Whilst I'm not a believer in Blue Monday or any of the other general 'new year, new you' nonsense which this month in particular is synonymous with, January is a toughie for a lot of different reasons for me, but more particularly because it's a month which features a few anniversaries of family members passing away, including some who I never met- but who I still very much feel connected to. Even after a long period of time, grief is a funny old thing to get your head around (to be honest, I don't think you ever can), but these dates always, and without fail put me back into the shoes of past me- specifically an eleven year old girl who didn't quite understand what was happening- and maybe still doesn't. Even stranger is the sense of time passing in the blink of an eye- to the point where up until a few weeks ago, I hadn't realised that I've been longer in the world without most of these people than I had been with them. 

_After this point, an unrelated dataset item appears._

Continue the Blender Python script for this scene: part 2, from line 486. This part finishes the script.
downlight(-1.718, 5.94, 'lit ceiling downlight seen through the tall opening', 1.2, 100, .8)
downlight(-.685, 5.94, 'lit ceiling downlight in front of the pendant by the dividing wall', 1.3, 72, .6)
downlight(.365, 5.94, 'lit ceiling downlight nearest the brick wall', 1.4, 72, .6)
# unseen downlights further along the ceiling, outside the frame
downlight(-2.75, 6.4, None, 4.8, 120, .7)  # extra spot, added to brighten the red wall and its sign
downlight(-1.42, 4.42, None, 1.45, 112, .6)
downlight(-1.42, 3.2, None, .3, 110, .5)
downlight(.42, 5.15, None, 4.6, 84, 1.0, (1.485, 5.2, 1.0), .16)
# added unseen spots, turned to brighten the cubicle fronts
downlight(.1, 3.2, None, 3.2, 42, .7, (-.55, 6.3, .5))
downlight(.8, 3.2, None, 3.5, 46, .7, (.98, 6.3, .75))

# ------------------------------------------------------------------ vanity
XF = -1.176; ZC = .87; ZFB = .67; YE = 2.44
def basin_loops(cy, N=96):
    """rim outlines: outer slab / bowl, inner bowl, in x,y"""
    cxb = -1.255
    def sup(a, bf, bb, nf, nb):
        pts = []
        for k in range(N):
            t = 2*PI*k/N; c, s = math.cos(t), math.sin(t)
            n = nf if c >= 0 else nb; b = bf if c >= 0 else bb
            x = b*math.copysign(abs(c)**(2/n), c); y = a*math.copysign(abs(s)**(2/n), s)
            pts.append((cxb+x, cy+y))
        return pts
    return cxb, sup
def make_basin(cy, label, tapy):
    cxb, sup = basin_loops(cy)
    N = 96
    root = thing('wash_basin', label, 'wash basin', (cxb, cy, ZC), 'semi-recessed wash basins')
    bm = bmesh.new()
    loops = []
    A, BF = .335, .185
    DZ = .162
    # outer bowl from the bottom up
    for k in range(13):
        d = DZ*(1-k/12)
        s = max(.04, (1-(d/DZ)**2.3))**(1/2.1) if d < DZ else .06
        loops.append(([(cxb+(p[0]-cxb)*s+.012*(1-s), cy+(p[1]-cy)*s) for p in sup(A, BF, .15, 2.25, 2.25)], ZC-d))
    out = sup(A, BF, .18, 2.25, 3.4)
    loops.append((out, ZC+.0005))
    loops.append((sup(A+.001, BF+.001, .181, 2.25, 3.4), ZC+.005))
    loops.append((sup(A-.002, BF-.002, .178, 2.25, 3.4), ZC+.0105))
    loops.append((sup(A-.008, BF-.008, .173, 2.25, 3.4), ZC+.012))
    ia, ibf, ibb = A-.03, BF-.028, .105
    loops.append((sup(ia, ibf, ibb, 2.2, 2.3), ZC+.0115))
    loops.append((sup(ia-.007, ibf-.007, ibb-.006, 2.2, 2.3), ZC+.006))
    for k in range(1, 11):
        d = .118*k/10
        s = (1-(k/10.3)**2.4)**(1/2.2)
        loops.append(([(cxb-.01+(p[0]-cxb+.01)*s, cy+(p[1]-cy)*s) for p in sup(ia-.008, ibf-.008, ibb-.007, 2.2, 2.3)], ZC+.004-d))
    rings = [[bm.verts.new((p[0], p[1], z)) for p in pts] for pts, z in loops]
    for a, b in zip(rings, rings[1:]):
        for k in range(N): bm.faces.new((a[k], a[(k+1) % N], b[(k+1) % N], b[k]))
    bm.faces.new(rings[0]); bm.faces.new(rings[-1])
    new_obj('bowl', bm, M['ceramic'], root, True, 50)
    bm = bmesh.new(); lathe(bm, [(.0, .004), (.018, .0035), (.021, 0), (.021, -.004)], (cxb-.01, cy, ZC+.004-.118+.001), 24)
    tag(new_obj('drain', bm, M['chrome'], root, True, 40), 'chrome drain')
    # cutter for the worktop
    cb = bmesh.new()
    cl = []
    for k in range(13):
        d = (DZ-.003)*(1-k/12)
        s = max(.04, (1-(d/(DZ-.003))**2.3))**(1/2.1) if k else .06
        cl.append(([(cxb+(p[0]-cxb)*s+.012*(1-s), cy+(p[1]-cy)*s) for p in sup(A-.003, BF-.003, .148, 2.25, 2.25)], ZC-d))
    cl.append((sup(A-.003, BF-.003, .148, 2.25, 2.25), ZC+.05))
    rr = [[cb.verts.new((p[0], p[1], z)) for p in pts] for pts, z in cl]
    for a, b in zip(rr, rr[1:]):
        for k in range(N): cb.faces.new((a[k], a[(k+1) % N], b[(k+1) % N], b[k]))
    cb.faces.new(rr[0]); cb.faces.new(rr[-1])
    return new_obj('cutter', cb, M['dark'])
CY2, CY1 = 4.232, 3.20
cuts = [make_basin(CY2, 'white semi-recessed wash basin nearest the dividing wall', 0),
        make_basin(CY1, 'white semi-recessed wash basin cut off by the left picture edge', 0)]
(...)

Everyone's experience of grief is different, but for me it's always been a case of trying to carry on as much as normal in the immediate aftermath- a coping mechanism which apparently the brain has evolved to train itself to deploy in times of sudden loss. Going through the motions as much as possible, ticking off all of the processes you need to go through- all of this I've done without really engaging in the reality of the situation- primarily as a means of just getting through it. That's not to say that it negates any of the emotional impact- it just delays the shock I think- which is why, eighteen years later, I'm sat here wondering exactly how that uncomprehending eleven year old got through that particular experience and all of those which came after too.

The answer is one which I haven't quite figured out yet, but I think it's got something to do with learning to trust yourself to get through, one day, one hour, one minute at a time. I think as a girl who grew up feeling very shy, and not particularly confident, it was difficult to appreciate just how much of a part self-belief plays in your growth- particularly when young women (and indeed all women) have been conditioned by almost all corners of society not to be forthright, opinionated or especially expressive. Hand in hand with this comes the common experience of bullying- particularly during those formative secondary school years- which more or less squeezes any confidence out of you- confidence which it takes a long time to build back up. 

Now, at 29, I think I'm sort of getting there. I'm still not the type of person who will happily blow my own trumpet, and 99% of the time prefer to fly under the radar (that introvert life), just plugging away and getting things done rather than shouting from the rooftops about things I've achieved. Work wise, this isn't always for the best, but over the last eighteen months or so I've really proved to myself what I'm capable of doing on my own- and that my temptation to worry about making mistakes isn't helpful in the slightest. So, yes, whilst January brings with it lots of opportunities (and a barrage of marketing campaigns) for self-improvement, I think that what I've come to appreciate of late is that everything is a work in progress, and that trusting yourself and what you can do, especially when you're out of your comfort zone, is far more beneficial than buying in to any of the temporary fixes which the new year brings with it.